Skiplists

Skiplists are probabilistic data structures with many of the same properties as balanced binary search trees. They are analogous to express and local passenger trains and have O(log N) insert and search complexities.

I implemented a skiplist container class in C++ to have the same semantics as STL's std::map<>. Here are some results for insertion of unique integers in random order:

iteration and search tests pass.

N = 25000
avg insert: 13.1927
log_2(N): 14.6096

N = 25000
avg search: 14.503
log_2(N): 14.6096

Another neat property is there isn't an expensive re-balancing operation as seen in red-black and AVL trees. The insert() and delete() operations simply need to update at most log_2(N) pointers. Haven't looked at actual performance of my implementation but I thought it was an interesting exercise.

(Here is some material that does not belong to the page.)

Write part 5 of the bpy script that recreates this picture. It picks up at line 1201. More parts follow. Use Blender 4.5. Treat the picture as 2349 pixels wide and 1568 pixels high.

Here is an example skiplist after 11 inserts (after the jump).

[header]
 |         |         |        
 -> [0]   -> [1]   -> [2]  

[0] = 0
 |        
 -> [1]  

[1] = 10
 |         |        
 -> [2]   -> [2]  

[2] = 20
 |         |         |        
 -> [3]   -> [6]   -> [6]  

[3] = 30
 |        
 -> [4]  

[4] = 40
 |        
 -> [5]  

[5] = 50
 |        
 -> [6]  

[6] = 60
 |         |         |        
 -> [7]   -> null   -> null  

[7] = 70
 |        
 -> [8]  

[8] = 80
 |        
 -> [9]  

[9] = 90
 |        
 -> [10]  

[10] = 100
 |        
 -> null  

Searching for key [9] would consist of visiting the following sequence of nodes: (header, 2, 6, 7, 8, 9). Searching for key [3] would consist of visiting (header, 2, 3).